The task: Give only the number of lines in the records below that contain the word "More".

** START Provided records **

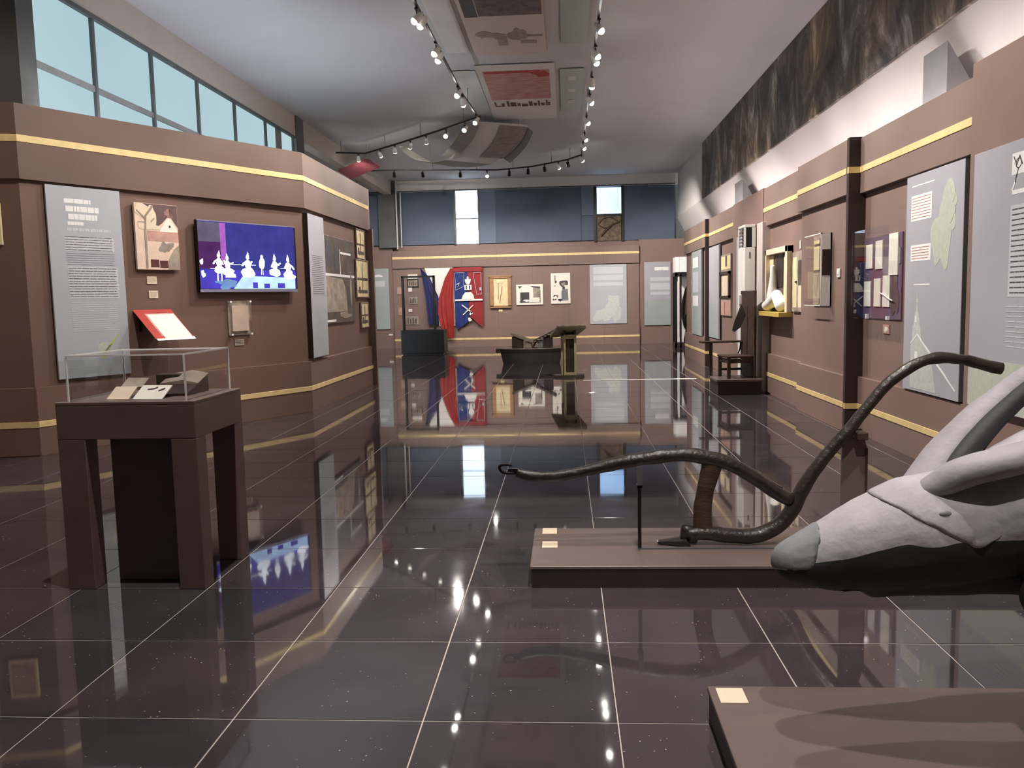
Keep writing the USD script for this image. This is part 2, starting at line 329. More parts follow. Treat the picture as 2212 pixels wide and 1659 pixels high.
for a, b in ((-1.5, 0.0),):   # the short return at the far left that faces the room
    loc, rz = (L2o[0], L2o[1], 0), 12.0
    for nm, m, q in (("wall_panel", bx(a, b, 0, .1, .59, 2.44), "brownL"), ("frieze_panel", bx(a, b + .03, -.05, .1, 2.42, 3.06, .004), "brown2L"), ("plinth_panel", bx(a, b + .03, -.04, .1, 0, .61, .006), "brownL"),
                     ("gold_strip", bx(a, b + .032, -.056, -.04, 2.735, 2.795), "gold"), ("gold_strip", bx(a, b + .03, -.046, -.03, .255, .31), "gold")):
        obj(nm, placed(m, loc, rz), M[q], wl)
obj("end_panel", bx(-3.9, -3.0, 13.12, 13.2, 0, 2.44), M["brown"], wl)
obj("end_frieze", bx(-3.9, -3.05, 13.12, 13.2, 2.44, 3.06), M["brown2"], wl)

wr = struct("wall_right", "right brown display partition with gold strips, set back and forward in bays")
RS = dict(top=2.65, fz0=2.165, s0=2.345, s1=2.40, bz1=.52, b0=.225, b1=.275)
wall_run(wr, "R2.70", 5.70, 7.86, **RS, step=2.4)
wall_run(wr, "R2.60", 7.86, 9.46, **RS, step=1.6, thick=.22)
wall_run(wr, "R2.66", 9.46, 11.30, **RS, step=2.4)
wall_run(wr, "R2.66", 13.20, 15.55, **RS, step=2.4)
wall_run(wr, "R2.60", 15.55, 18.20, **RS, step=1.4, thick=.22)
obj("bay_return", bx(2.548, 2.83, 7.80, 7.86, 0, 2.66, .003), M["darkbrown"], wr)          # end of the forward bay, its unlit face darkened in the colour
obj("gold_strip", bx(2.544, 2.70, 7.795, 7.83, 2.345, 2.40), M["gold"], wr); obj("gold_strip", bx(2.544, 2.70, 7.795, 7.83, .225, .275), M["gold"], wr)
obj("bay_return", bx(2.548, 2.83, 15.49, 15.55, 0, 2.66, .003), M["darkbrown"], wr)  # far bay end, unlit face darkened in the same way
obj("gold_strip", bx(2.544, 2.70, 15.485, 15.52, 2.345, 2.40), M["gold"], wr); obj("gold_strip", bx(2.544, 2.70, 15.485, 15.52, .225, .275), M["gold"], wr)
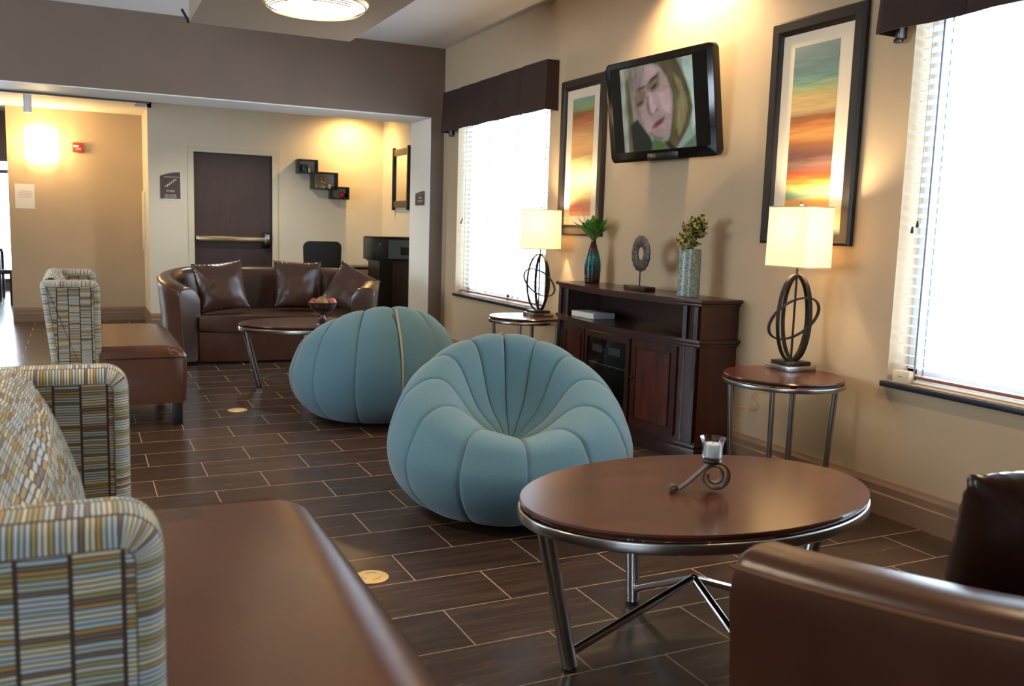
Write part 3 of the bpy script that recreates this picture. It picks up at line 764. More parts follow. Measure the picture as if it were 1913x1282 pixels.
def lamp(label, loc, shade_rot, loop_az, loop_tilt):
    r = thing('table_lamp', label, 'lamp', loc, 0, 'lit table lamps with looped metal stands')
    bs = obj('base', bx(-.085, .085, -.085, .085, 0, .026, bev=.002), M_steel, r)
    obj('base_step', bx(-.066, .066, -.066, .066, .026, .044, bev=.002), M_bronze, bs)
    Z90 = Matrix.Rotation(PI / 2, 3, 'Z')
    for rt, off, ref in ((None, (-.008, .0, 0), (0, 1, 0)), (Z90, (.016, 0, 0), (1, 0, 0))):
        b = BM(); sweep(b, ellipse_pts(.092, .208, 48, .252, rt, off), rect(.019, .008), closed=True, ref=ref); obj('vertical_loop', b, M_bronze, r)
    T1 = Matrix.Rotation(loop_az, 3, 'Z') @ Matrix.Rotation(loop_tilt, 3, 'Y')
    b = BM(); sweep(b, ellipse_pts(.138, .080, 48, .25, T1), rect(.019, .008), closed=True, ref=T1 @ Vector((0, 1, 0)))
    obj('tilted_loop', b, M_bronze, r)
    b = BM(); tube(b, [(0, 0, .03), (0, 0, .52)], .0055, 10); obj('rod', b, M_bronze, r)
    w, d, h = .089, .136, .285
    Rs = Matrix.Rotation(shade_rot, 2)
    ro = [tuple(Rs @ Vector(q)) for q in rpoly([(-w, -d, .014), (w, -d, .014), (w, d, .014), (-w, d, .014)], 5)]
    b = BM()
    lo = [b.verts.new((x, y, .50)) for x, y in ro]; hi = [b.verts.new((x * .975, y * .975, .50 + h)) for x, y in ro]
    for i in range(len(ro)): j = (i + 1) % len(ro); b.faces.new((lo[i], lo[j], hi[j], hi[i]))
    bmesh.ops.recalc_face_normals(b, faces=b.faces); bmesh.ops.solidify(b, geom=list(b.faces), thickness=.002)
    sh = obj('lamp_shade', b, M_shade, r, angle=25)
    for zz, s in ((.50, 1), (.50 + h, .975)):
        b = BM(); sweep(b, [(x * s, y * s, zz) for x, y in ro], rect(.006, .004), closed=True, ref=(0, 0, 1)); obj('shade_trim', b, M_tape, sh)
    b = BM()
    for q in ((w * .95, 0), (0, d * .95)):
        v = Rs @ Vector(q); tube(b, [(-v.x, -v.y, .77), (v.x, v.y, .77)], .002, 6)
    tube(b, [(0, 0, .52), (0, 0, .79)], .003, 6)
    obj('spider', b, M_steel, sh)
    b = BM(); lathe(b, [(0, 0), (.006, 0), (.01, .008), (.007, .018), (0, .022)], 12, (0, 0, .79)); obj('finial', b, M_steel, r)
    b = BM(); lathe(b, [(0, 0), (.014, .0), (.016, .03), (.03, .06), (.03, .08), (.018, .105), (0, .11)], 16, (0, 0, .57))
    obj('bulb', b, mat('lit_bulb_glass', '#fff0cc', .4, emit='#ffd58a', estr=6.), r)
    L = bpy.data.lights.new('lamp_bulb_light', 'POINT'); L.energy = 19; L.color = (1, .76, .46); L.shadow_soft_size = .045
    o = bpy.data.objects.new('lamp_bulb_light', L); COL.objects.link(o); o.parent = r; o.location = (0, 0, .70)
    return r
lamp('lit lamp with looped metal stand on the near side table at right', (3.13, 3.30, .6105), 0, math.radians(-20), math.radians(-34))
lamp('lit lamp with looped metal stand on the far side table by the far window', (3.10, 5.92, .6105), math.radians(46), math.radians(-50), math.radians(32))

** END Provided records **

Written reply: 2